-- DATA LINES --
#####

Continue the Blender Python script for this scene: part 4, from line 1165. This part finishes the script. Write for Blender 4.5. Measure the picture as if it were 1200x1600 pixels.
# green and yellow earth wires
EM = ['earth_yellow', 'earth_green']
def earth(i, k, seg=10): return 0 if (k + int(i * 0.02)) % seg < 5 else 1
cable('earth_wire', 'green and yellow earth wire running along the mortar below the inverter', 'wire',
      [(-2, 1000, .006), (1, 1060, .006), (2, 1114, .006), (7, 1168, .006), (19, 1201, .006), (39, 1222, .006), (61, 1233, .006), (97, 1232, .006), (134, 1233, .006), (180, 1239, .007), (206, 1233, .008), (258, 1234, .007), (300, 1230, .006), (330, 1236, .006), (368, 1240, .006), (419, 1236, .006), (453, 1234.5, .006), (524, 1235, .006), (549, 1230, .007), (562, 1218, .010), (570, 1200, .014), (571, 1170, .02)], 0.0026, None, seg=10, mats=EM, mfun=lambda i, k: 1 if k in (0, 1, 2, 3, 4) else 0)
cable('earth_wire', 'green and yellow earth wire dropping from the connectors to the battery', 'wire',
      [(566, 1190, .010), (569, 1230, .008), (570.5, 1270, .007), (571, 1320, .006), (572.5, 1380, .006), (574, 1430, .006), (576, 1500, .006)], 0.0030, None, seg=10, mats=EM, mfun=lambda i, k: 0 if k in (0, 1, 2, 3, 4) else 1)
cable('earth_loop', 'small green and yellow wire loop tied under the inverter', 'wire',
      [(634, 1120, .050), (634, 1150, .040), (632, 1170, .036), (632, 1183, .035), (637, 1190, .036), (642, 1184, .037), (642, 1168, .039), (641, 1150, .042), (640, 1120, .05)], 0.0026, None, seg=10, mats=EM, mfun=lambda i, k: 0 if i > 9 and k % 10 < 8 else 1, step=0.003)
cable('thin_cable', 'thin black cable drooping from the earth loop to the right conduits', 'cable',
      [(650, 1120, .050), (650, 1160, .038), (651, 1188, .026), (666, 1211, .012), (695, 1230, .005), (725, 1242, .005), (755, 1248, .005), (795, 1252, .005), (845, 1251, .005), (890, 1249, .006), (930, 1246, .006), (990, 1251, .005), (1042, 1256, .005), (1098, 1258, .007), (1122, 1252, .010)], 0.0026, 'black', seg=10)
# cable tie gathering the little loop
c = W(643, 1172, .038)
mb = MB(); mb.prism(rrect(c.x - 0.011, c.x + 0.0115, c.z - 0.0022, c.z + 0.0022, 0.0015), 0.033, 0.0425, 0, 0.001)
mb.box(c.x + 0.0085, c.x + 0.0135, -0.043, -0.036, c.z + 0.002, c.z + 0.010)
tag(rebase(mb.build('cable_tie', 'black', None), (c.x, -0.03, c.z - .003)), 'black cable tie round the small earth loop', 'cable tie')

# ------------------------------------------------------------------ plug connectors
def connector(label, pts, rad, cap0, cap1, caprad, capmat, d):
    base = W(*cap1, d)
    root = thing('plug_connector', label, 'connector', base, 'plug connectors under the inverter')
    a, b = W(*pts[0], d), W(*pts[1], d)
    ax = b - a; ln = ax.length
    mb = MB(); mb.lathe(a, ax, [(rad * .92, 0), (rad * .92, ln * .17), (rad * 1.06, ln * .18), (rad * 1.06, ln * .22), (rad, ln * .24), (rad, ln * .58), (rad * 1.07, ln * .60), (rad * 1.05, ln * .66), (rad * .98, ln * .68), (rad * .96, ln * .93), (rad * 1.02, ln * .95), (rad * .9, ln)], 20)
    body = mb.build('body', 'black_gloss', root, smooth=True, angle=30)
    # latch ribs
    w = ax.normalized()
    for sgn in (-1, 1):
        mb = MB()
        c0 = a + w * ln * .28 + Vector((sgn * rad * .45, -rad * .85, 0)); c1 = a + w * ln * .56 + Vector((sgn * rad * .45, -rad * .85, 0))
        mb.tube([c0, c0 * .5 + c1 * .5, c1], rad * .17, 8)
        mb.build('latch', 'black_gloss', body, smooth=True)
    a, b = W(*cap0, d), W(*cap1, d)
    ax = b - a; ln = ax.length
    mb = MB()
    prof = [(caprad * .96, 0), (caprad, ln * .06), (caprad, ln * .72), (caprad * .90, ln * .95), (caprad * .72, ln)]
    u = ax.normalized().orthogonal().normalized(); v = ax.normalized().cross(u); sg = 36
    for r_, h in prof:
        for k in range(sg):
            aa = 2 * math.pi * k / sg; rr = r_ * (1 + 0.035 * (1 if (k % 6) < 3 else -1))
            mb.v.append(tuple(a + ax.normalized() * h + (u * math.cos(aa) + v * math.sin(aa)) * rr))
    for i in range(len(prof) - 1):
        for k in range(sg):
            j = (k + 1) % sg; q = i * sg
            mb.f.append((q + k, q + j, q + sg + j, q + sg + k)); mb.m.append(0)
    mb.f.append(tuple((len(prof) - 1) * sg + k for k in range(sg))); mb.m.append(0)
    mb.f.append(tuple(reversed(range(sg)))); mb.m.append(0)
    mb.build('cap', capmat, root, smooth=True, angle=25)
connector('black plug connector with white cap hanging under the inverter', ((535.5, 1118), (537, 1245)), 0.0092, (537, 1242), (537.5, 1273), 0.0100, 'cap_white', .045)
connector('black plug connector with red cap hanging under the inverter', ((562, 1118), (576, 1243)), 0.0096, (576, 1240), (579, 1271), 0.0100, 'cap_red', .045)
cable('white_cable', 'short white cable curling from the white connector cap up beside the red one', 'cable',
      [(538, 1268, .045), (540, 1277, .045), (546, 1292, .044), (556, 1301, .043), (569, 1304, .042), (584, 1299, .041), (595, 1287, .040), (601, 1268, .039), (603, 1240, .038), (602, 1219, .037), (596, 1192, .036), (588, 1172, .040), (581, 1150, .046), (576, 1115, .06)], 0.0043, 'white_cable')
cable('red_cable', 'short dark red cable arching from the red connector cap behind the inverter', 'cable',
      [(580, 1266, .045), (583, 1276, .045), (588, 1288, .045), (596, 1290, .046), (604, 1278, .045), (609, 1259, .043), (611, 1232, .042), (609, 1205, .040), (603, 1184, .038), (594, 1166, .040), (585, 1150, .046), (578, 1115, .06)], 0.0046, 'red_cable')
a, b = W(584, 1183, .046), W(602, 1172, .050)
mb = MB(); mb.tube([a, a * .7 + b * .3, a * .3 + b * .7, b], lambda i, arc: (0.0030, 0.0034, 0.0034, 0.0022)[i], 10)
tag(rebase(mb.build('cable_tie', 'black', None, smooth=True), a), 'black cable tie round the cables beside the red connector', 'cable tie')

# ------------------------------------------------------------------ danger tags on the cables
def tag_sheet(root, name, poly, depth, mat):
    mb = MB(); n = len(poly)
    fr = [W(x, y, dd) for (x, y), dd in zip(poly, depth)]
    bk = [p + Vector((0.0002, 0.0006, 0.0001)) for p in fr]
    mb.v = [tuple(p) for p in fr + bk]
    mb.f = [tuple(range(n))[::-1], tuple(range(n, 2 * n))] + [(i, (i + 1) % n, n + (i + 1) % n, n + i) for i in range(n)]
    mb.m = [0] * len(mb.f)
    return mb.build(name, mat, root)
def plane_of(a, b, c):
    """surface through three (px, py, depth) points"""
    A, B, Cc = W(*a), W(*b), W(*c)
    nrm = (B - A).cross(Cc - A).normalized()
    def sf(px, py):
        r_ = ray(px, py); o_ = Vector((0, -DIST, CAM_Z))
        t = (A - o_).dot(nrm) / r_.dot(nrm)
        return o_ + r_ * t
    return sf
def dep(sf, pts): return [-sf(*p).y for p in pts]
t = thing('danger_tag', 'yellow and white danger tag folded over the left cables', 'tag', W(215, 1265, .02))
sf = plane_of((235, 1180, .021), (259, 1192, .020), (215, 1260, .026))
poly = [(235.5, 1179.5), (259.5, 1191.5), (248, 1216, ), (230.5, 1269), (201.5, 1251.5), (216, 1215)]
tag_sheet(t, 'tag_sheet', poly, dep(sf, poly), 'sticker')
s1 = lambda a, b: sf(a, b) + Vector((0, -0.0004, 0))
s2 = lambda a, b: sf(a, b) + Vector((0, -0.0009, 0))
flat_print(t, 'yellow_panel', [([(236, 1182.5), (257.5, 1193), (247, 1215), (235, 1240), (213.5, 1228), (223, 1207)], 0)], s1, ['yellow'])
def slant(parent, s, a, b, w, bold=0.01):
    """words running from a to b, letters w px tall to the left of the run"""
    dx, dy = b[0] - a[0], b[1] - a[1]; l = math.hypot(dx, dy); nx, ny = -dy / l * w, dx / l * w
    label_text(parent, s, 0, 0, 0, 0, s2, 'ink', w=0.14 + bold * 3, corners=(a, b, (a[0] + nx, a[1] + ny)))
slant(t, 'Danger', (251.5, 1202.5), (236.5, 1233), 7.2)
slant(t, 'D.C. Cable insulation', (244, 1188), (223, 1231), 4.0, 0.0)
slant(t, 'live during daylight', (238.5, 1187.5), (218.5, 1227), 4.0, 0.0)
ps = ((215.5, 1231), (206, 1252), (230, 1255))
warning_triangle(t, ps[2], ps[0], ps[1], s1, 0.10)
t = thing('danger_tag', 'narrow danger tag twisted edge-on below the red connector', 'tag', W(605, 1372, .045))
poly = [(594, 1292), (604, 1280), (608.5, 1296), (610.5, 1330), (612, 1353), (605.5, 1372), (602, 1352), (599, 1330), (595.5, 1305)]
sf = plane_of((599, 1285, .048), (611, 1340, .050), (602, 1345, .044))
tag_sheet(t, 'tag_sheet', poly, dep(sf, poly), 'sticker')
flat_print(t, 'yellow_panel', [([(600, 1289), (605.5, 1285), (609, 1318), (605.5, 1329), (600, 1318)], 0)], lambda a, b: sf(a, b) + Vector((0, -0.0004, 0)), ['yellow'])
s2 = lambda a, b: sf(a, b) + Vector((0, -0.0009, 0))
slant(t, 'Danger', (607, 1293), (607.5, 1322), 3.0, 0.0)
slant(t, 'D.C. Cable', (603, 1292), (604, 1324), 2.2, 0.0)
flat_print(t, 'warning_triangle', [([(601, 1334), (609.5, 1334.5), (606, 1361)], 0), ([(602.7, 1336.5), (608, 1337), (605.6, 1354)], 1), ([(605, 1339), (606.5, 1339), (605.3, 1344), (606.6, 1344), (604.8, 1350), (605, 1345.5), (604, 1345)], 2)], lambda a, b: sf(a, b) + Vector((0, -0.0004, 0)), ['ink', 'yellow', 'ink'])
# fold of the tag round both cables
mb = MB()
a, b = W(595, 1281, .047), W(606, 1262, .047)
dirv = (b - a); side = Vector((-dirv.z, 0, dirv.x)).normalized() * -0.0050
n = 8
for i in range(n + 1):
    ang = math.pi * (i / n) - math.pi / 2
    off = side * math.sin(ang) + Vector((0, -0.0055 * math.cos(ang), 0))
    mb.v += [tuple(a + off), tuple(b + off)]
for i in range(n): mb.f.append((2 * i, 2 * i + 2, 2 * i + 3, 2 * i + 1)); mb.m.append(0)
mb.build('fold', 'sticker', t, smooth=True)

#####

-- SET TASK --
Search the listing for the word "from" and return each line that holds it.

-- RESULT --
Continue the Blender Python script for this scene: part 4, from line 1165. This part finishes the script. Write for Blender 4.5. Measure the picture as if it were 1200x1600 pixels.
cable('earth_wire', 'green and yellow earth wire dropping from the connectors to the battery', 'wire',
cable('thin_cable', 'thin black cable drooping from the earth loop to the right conduits', 'cable',
cable('white_cable', 'short white cable curling from the white connector cap up beside the red one', 'cable',
cable('red_cable', 'short dark red cable arching from the red connector cap behind the inverter', 'cable',
    """words running from a to b, letters w px tall to the left of the run"""